Does the neck joint method affect timbre?
This is harder to test objectively. But not impossible. Here's an idea for testing the tonal difference (if any) between bolt-on and glued-on construction.
During the construction phase:
- prepare a guitar neck and body for "typical" glued-on neck joint
- before adding glue, join the neck and body with screws, string and set it up, and record the guitar
- slack the strings, remove the screws, glue in the neck, tune back to pitch, and record again
As far as I know this has never been done, but even one such experiment would provide valuable evidence for the claims that guled-on necks are darker, more resonant, and sustain longer. If you wanted to be more accurate, instead of plucking/strumming the guitar by hand, you could use an electromagnetic exciter under computer control, to vibrate the string to a steady-state level and then measure its decay time.
How hard is it to replace a bad neck?
- bolt-on construction ⇒ trivial, anyone with a screwdriver can do it
- set neck ⇒ hard, risks damaging the guitar body, time-consuming, requires special tools
- neck-through ⇒ requires replacing 80% of the guitar
How hard is it to adjust the neck angle?
- bolt-on ⇒ trivial, screwdriver and shims
- set neck ⇒ even harder than replacing the neck
- neck-through ⇒ impossible
Opinions
Let's take the conventional wisdom at face value and assume a bolt-on neck results in a brighter timbre. Whether this is a positive or negative is a matter of taste, but it is inexpensive and electrically trivial to reduce treble with a passive and noiseless tone control (a capacitor and resistor). Most electric guitars have passive treble-cut tone controls anyway so this doesn't even change anything. So for me, this is a point in favor of bolt-on construction.
There is no way to add sustain to a guitar without trade-offs. Electronic dynamics-altering effects like compression add noise, and electromagnetic exciters like a Sustainer system add complexity and require batteries in the guitar. Therefore if set necks indeed have more sustain, that's a point in their favor.
Bolt-on necks offer ease of replacement and more adjustability than other neck joint types, +2 points for bolt-ons.

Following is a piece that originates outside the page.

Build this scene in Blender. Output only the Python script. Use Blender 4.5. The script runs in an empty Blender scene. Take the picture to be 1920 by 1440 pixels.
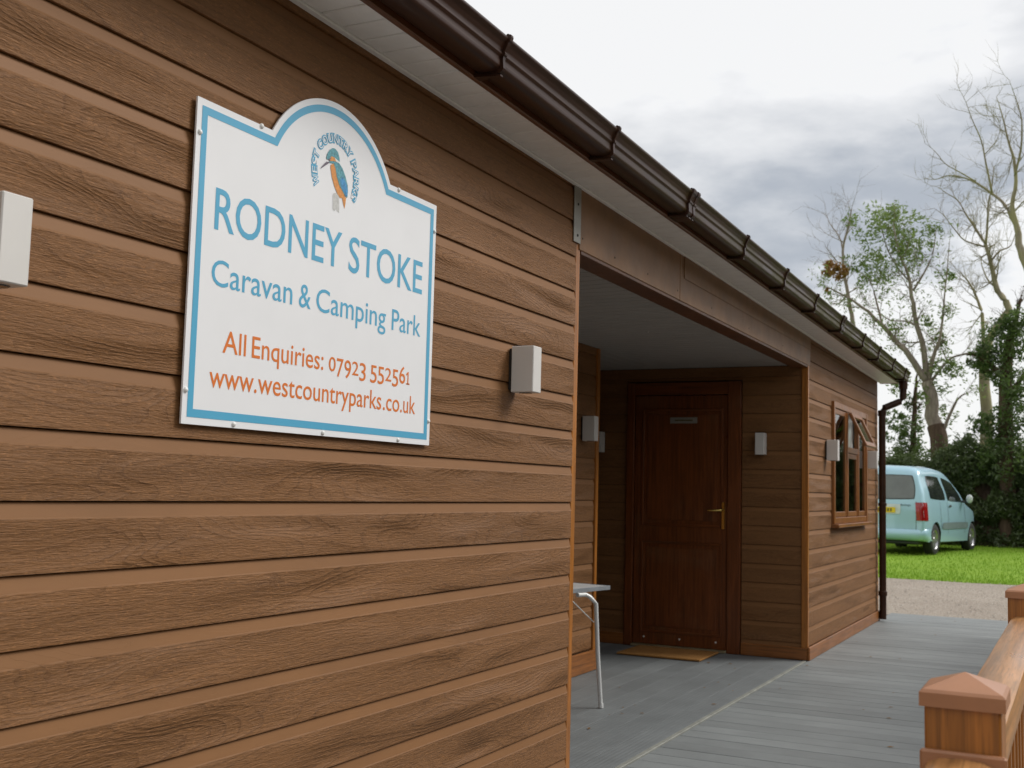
import bpy, bmesh, math, random
from mathutils import Vector, Matrix, noise as mnoise
random.seed(7)
R = math.radians
scene = bpy.context.scene
COL = scene.collection

# ------------------------------------------------------------------ camera
def make_camera():
    yaw, pitch, roll = 0.465642455, 0.0921507449, 0.0255509098
    cy, sy, cp, sp = math.cos(yaw), math.sin(yaw), math.cos(pitch), math.sin(pitch)
    fw = Vector((cy*cp, sy*cp, sp)); rt = Vector((sy, -cy, 0)); up = rt.cross(fw)
    c, s = math.cos(roll), math.sin(roll)
    rt, up = c*rt + s*up, -s*rt + c*up
    cam = bpy.data.cameras.new('camera'); cam.sensor_width = 36; cam.lens = 39.83
    cam.clip_start = 0.05; cam.clip_end = 3000
    o = bpy.data.objects.new('camera', cam); COL.objects.link(o)
    o.matrix_world = Matrix(((rt.x, up.x, -fw.x, 0), (rt.y, up.y, -fw.y, -1.8307),
                             (rt.z, up.z, -fw.z, 1.2119), (0, 0, 0, 1)))
    cam.dof.use_dof = True; cam.dof.focus_distance = 3.1; cam.dof.aperture_fstop = 9.0
    scene.camera = o
make_camera()

# ------------------------------------------------------------------ world and sun
SUN_AZ_VEC = Vector((0.58, -0.80, 0)).normalized()
SUN_EL = R(40)
def make_world():
    w = bpy.data.worlds.new('World'); scene.world = w; w.use_nodes = True
    nt = w.node_tree; N = nt.nodes; L = nt.links
    for n in list(N): N.remove(n)
    out = N.new('ShaderNodeOutputWorld'); bg = N.new('ShaderNodeBackground')
    sky = N.new('ShaderNodeTexSky'); sky.sky_type = 'NISHITA'; sky.sun_disc = False
    sky.sun_elevation = SUN_EL; sky.sun_rotation = math.atan2(SUN_AZ_VEC.x, SUN_AZ_VEC.y)
    tc = N.new('ShaderNodeTexCoord'); sep = N.new('ShaderNodeSeparateXYZ')
    L.new(tc.outputs['Generated'], sep.inputs[0])
    # cloud layer: project the view direction on a flat deck of cloud
    mp = N.new('ShaderNodeMapping'); mp.inputs['Scale'].default_value = (1, 1, 2.6)
    mp.inputs['Location'].default_value = (3.1, 1.7, 0.4)
    L.new(tc.outputs['Generated'], mp.inputs[0])
    n1 = N.new('ShaderNodeTexNoise'); n1.inputs['Scale'].default_value = 2.6
    n1.inputs['Detail'].default_value = 7; n1.inputs['Roughness'].default_value = .52
    n1.inputs['Distortion'].default_value = .35
    L.new(mp.outputs[0], n1.inputs['Vector'])
    n2 = N.new('ShaderNodeTexNoise'); n2.inputs['Scale'].default_value = 9
    n2.inputs['Detail'].default_value = 6; n2.inputs['Roughness'].default_value = .55
    L.new(mp.outputs[0], n2.inputs['Vector'])
    def m(op, a, b, cl=False):
        x = N.new('ShaderNodeMath'); x.operation = op; x.use_clamp = cl
        for i, v in enumerate((a, b)):
            if isinstance(v, (int, float)): x.inputs[i].default_value = v
            else: L.new(v, x.inputs[i])
        return x.outputs[0]
    e = m('ADD', sep.outputs['Z'], m('MULTIPLY', m('SUBTRACT', n1.outputs['Fac'], .5), .30))
    e = m('ADD', e, m('MULTIPLY', m('SUBTRACT', n2.outputs['Fac'], .5), .20))
    e = m('ADD', e, m('MULTIPLY', sep.outputs['Y'], .28))
    cr = N.new('ShaderNodeValToRGB'); cr.color_ramp.interpolation = 'B_SPLINE'
    els = cr.color_ramp.elements
    stops = [(0.0, (1.08, 1.08, 1.06)), (.16, (1.12, 1.12, 1.12)), (.195, (.94, .95, .965)), (.230, (.43, .47, .535)),
             (.275, (.50, .535, .59)), (.325, (.78, .795, .82)), (.39, (.98, .98, .985)), (.49, (1.27, 1.27, 1.27)), (1.0, (1.8, 1.79, 1.77))]
    while len(els) < len(stops): els.new(.5)
    for el, (p, c) in zip(els, stops): el.position = p; el.color = (*c, 1)
    L.new(e, cr.inputs[0])
    sc = N.new('ShaderNodeVectorMath'); sc.operation = 'SCALE'; sc.inputs['Scale'].default_value = .1
    L.new(sky.outputs[0], sc.inputs[0])
    mix = N.new('ShaderNodeMix'); mix.data_type = 'RGBA'; mix.inputs['Factor'].default_value = .92
    L.new(sc.outputs[0], mix.inputs[6]); L.new(cr.outputs[0], mix.inputs[7])
    L.new(mix.outputs[2], bg.inputs['Color']); bg.inputs['Strength'].default_value = 0.74
    L.new(bg.outputs[0], out.inputs[0])
make_world()
def make_sun():
    l = bpy.data.lights.new('sun', 'SUN'); l.energy = 1.9; l.angle = R(26); l.color = (1, .965, .91)
    o = bpy.data.objects.new('sun', l); COL.objects.link(o)
    d = SUN_AZ_VEC*math.cos(SUN_EL) + Vector((0, 0, math.sin(SUN_EL)))
    o.rotation_euler = d.to_track_quat('Z', 'Y').to_euler(); o.location = d*30
make_sun()
vs = scene.view_settings
vs.view_transform = 'Standard'; vs.look = 'None'; vs.gamma = 1; vs.use_curve_mapping = False
vs.exposure = 0.40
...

But what about comfort? Neck-through construction lets the builder make a smooth transition between neck and body which is more comfortable to play in the upper registers (near the neck-to-body joint). Some set neck construction does this too, like the seamless transition in Gibson's Axcess guitars. It's not easy to achieve a perfectly seamless neck-to-body joint with a bolt-on neck. However if the bolt-on neck joint occurs deeper into the body it is possible to make the part of the neck you can reach seamless and smooth. This isn't free as it increases the amount of wood required for the bolt-on neck (even beyond the amount required for a set neck with a long tenon) but it is an option. So in terms of comfort, every method gets a point.
There are some bolt-on (and glued-on) neck heel joints that are terribly uncomfortable with hard edges and angles. Any neck with a squared-off heel that is uncomfortable in the hand gets -1 point in my scoring system. This includes nearly all Fender designs and most Gibsons. What's the tally?
| bolt on | set | neck-through | |
|---|---|---|---|
| build cost | 1 | 0 | 0 |
| repair/replace neck | 1 | 0 | 0 |
| adjust neck angle | 1 | 0 | 0 |
| comfort (typical) | 0 | 0 | 1 |
| brightness | 1 | 0 | 0 |
| sustain | 0 | 1 | 1 |
| total | 4 | 1 | 2 |
Bolt-on wins easily even in the face of dubious claims about tone and sustain. Therefore my conclusion is that bolt-on neck construction is the best choice. But there is one important caveat to this: do not make a squared-off neck heel! This is just user-hostile design. Instead, countersink some ferrules in the neck and carve the body into a more rounded shape. Most guitar bodies are CNC-routed these days, and this step barely adds any complexity or cost to the build. But it makes for a much more comfortable instrument.